We walked around the village and then stopped at a small restaurant where they had Newari food. Time to eat! Again! I tried Aila, which is the local version of rakshi, which also contains spices like cardamom and cinnamon. It was quite strong but very enjoyable. I had two! We ate samay baji (buff) which was delicious and quite different to a thakali plate.
Well! That was the worst night’s sleep I’ve had for many a day/week/month. There were mozzies eating me all night and the dogs were barking until about 3am right outside my window. I slept for perhaps half an hour or so – feeling pretty much worse for wear. I got up just after 5am and Carolyn and I walked to the top of a hill that gave great views into the valleys – all terraces and scattered houses. This is a truly lovely place. I would like to come sometime and spend a few days here.

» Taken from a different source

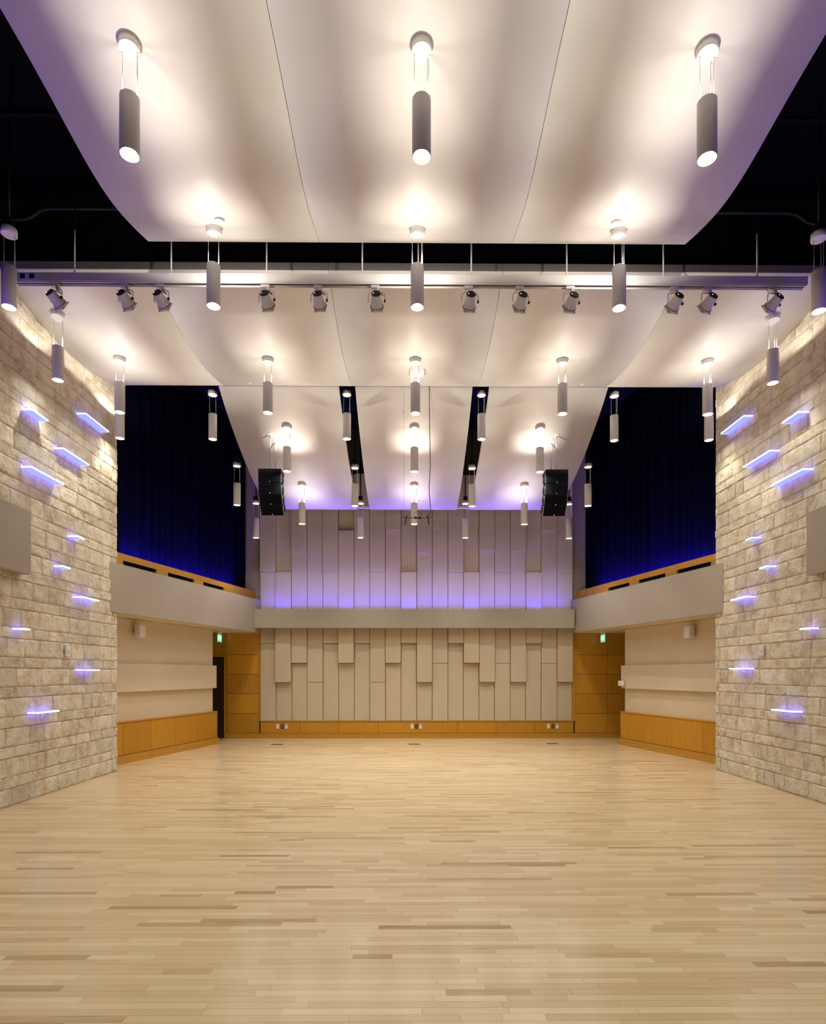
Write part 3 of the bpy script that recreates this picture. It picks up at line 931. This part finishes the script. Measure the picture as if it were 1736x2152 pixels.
# ------------------------------------------------------------------ hanging microphones
mb_ = empty('microphone_bar', (0.095, 10.222, 4.416)); tag(mb_, 'thin black microphone bar hung on a wire before the middle pendants', 'microphone bar')
MB().tube([(-0.237, 0, 0.01), (-0.232, 0, 0), (0.232, 0, 0), (0.237, 0, 0.01)], 0.006, 8).build('bar', M['black'], mb_)
MB().tube([(-0.235, 0, 0.0), (-0.235, 0, 3.69)], 0.0018, 6).build('wire', M['conduit'], mb_)
MB().tube([(-0.235, -0.003, 1.84), (-0.235, -0.003, 1.86)], 0.006, 8).build('wire_clamp', M['conduit'], mb_)
MB().tube([(0.17, 0, 0.01), (0.2, 0.01, 0.03), (0.235, 0.0, 0.09), (0.232, 0, 0.22), (0.215, 0, 0.42), (0.212, 0, 0.55), (0.232, 0, 0.9), (0.222, 0, 1.5), (0.214, 0, 2.3), (0.212, 0, 3.69)], 0.007, 8).build('cable', M['conduit'], mb_)
loop = [(0.01 + 0.065 * math.cos(a) * 1.2, 0.01 * math.sin(3 * a), 0.055 + 0.05 * math.sin(a)) for a in [i * 2 * math.pi / 20 for i in range(23)]]
MB().tube(loop, 0.003, 6).build('cable_loop', M['black'], mb_)
for x in (-0.02, 0.045):
    MB().box(x - 0.022, x + 0.02, -0.012, 0.012, -0.018, 0.014).build('clamp', M['black'], mb_)
for s, t in ((-1, 'left'), (1, 'right')):
    o = empty('microphone', (0.095 + s * 0.19, 10.207, 4.416)); tag(o, 'slim black microphone pointing down from the %s end of the bar' % t, 'microphone', 'hanging microphones')
    MB().tube([(-s * 0.02, 0, 0.035), (0.0, 0, -0.005)], 0.010, 8).build('shock_mount', M['black'], o)
    MB().tube([(0.0, 0, 0.005), (s * -0.002 * -1, 0, -0.03), (s * 0.018, 0, -0.12)], 0.0085, 10).build('body', M['black'], o)

# ------------------------------------------------------------------ small fittings
o = MB().box(-0.03, 0.205, 9.22, 9.36, 6.43, cloud2_z(9.22) + 0.03).build('ceiling_box', M['white'], bevel=0.02)
tag(o, 'white rectangular box under the middle cloud behind the middle pendant', 'equipment box')
for x, t in ((-2.051, 'left'), (2.195, 'right')):
    z = smooth_c1(6.262)
    o = MB().lathe([(0.045, -0.022), (0.052, -0.012), (0.052, 0.004)], 24, Matrix.Rotation(math.atan(slope_of(smooth_c1, 6.262)), 4, 'X')).build('smoke_detector', M['white'], loc=(x, 6.262, z))
    tag(o, 'small white disc detector behind the %s pendant on the nearest cloud' % t, 'detector', 'disc detectors')
for x, y, f, t in ((-2.747, 9.974, cloud2_z, 'middle cloud, on the left'), (2.911, 9.979, cloud2_z, 'middle cloud, on the right'),
                   (-2.345, 13.45, c3z, 'far cloud, on the left'), (2.418, 13.45, c3z, 'far cloud, on the right')):
    o = MB().lathe([(0.03, -0.012), (0.036, 0.003)], 20, Matrix.Rotation(math.atan(slope_of(f, y)), 4, 'X')).build('sprinkler_cover', M['white'], loc=(x, y, f(y)))
    tag(o, 'tiny white sprinkler cover near the far edge of the %s' % t, 'sprinkler', 'sprinkler covers')
for x, y, t in ((-5.25, 12.112, 'middle of the left balcony soffit'), (-4.725, 15.055, 'left balcony soffit near the exit sign'), (5.313, 11.7, 'middle of the right balcony soffit')):
    o = MB().lathe([(0.055, -0.006), (0.06, 0.004)], 20).build('soffit_disc', M['white'], loc=(x, y, 2.755))
    tag(o, 'small white disc fitting in the %s' % t, 'ceiling fitting', 'soffit discs')

for x, y, t, rz in ((-5.355, 11.464, 'left', 13.4), (5.60, 11.651, 'right', -13.4)):
    r = empty('wall_speaker', (x, y, 2.53), math.radians(-rz)); tag(r, 'small white box speaker high on the %s beige recess wall' % t, 'wall speaker', 'small wall speakers')
    s = 1 if t == 'left' else -1
    MB().box(min(0.0, s * 0.13), max(0.0, s * 0.13), -0.09, 0.09, -0.125, 0.125).build('cabinet', M['white'], r, bevel=0.025)
    MB().box(min(-s * 0.07, s * 0.02), max(-s * 0.07, s * 0.02), -0.02, 0.02, -0.04, 0.04).build('bracket', M['steel'], r)

for x, t, s in ((-4.908, 'left', 1), (4.915, 'right', -1)):
    r = empty('exit_sign', (x, 15.0, 2.755)); tag(r, 'green lit EXIT sign hanging in the far %s corner' % t, 'exit sign', 'green exit signs')
    MB().box(-0.022, 0.022, -0.12, 0.12, -0.07, 0.0).build('mount', M['white'], r, bevel=0.004)
    pl = MB().box(-0.006, 0.006, -0.15, 0.15, -0.255, -0.068).build('plate', M['exit'], r)
    cu = bpy.data.curves.new('lettering', 'FONT'); cu.body = 'EXIT'; cu.size = 0.155; cu.extrude = 0.001
    cu.align_x = 'CENTER'; cu.align_y = 'CENTER'; cu.materials.append(M['exit_letter'])
    tmp = bpy.data.objects.new('lettering', cu); C.objects.link(tmp)
    bpy.context.view_layer.update()
    me = bpy.data.meshes.new_from_object(tmp.evaluated_get(bpy.context.evaluated_depsgraph_get()))
    bpy.data.objects.remove(tmp)
    q = bpy.data.objects.new('lettering', me); C.objects.link(q); q.parent = pl
    q.location = (s * 0.0075, 0, -0.16); q.rotation_euler = (math.radians(90), 0, math.radians(90 * s))

for x, y, z, t in ((XL + 0.02, 8.727, 2.03, 'left'), (XR - 0.02, 8.892, 2.05, 'right')):
    s = 1 if t == 'left' else -1
    r = empty('wall_device', (x, y, z)); tag(r, 'small white device with a round face on the %s stone wall' % t, 'wall device', 'white wall devices')
    MB().box(min(0, s * 0.03), max(0, s * 0.03), -0.055, 0.055, -0.08, 0.08).build('housing', M['white'], r, bevel=0.006)
    MB().lathe([(0.035, 0.0), (0.030, 0.010)], 20, Matrix.Translation((s * 0.03, 0, -0.01)) @ Matrix.Rotation(math.radians(90 * s), 4, 'Y')).build('round_face', M['silver'], r)

r = empty('thermostat', (4.985, 13.85, 1.46), math.radians(13.4)); tag(r, 'small white square wall control at the end of the right recess band', 'wall control')
MB().box(-0.025, 0.0, -0.11, 0.11, -0.06, 0.06).build('plate', M['white'], r, bevel=0.004)
MB().box(-0.032, -0.024, -0.045, 0.045, -0.03, 0.03).build('button_pad', M['silver'], r, bevel=0.003)

YO = YB - 0.055
for xs, t in (((-3.495, -3.374, -3.268), 'left'), ((0.012, 0.125, 0.232), 'centre'), ((3.589, 3.711, 3.815), 'right')):
    for x, k in zip(xs, range(3)):
        what = ('white duplex outlet', 'black connector plate', 'white switch-like outlet')[k]
        r = empty('wall_outlet', (x, YO, 0.313)); tag(r, '%s in the %s group on the far wainscot' % (what, t), 'outlet', 'outlet plates on the wainscot')
        MB().box(-0.036, 0.036, -0.007, 0.0, -0.058, 0.058).build('plate', M['plate_black'] if k == 1 else M['white'], r, bevel=0.002)
        for z in (-0.022, 0.022):
            if k == 1:
                MB().lathe([(0.016, 0), (0.014, 0.006)], 14, Matrix.Translation((0, -0.007, z)) @ Matrix.Rotation(math.radians(90), 4, 'X')).build('socket', M['steel'], r)
            else:
                MB().box(-0.017, 0.017, -0.010, -0.006, z - 0.014, z + 0.014).build('socket', M['white'] if k == 2 else M['silver'], r, bevel=0.002)
        if k == 2:
            MB().box(-0.037, 0.037, -0.012, 0.0, 0.030, 0.040).build('groove', M['conduit'], r)
for x, y, t in ((-3.20, 13.98, 'left'), (0.074, 14.03, 'centre'), (3.40, 14.12, 'right')):
    r = MB().box(x - 0.14, x + 0.14, y - 0.075, y + 0.075, -0.004, 0.003).build('floor_box', M['floor_plate'], bevel=0.001)
    tag(r, 'dark flush floor box before the %s outlets' % t, 'floor box', 'floor boxes')
    MB().box(x - 0.11, x + 0.11, y - 0.05, y + 0.05, 0.003, 0.0045).build('lid', M['floor_plate'], r)

# conduit and struts in the dark above the nearest cloud
for s, t in ((-1, 'left'), (1, 'right')):
    pts = [(-5.5, 7.5, 7.48), (-4.95, 7.5, 7.48), (-4.86, 7.5, 7.5), (-4.72, 7.5, 7.6), (-4.6, 7.5, 7.62), (-2.6, 7.5, 7.62)]
    o = MB().tube([(mirror_x(x, s), y, z) for x, y, z in pts], 0.014, 10).build('conduit_pipe', M['conduit'])
    tag(o, 'thin grey conduit bent in the dark above the nearest cloud, %s side' % t, 'pipe', 'ceiling conduits')
    for y in (4.9, 6.2):
        a = mirror_x(-4.9, s); b = mirror_x(-3.3, s)
        o = MB().box(min(a, b), max(a, b), y - 0.02, y + 0.02, 7.58, 7.62).build('ceiling_strut', M['dark'])
        tag(o, 'dark steel strut above the nearest cloud, %s, %s' % (t, 'nearer' if y < 5 else 'farther'), 'strut', 'ceiling struts')
        MB().box(mirror_x(-4.2, s) - 0.008, mirror_x(-4.2, s) + 0.008, y - 0.008, y + 0.008, 7.62, 8.1).build('hanger', M['black'], o)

After an amazing breakfast (plunger coffee!!!!) we walked to the jeeps, jumped in and set off to Kathmandu. I won’t bore you with tales of roadworks, dust, driving in 2nd gear for kilometres, dirty trucks and diesel fumes, rude drivers, bad drivers, cheeky drivers. I was really tired but managed to use the time to write the words of a farewell song for Davindra. Eventually, we were back at Tsering’s where his wife had cooked momos for us. So lunch, a beer, then farewells to the drivers (15000 rupees each and a song) and then they drove us to our hotel. It’s new and lovely … but I could be anywhere, it’s so lacking in Nepalese personality.
Tsering had designated my last day as a sight-seeing day. We had a guide, Dave, and an electric van and set off into the Kathmandu traffic. We got to Bhaktapur and walked around the different temples. However, it was very quiet and many of the shops weren’t open. The potters weren’t potting, the shops weren’t selling and the curds makers were no to be seen. Evidently, the Newari people were having a festival today in their homes so there wasn’t much happening.
Off to Boudhanath, one of my favourite places in Nepal. We waited while Dave introduced Carolyn and Jan to a thanka place and then waited while they heard the spiel and then waited a bit more. But I was happy with the time and walked around the stupa and then Dave wanted us to go to a particular restaurant for lunch. I ordered water (gurgly tummy today) and then left everyone to their meals, walked around the stupa again and then sat down and watched the people. I was accosted by a group of Year 9 students (Thank you for coming to Nepal. What is your name? Where are you from?) and then chatted with some Nepalese. Finally the others came down from lunch and we headed off to Pashupatinath. Unfortunately, it started to rain and so Dave and some of the others were really keen to leave. Carolyn and I stood and watched a pyre burning for a few minutes but we weren't allowed to stay.
Back to the hotel where I entertained myself by writing my diary and drying my sodden clothes. At 6 we all went out to dinner, including Tsering’s wife and Davindra. We went to the Everest Steak House and I had an enormous meal of steak and chips and veggies. It was a happy meal and then we came back to the rooftop bar and had more drinks and some happy times. But it was time for Sigrid, Hannes and me to go to the airport. I was ready to go … it is time for the new adventure - walking in England. Let’s go!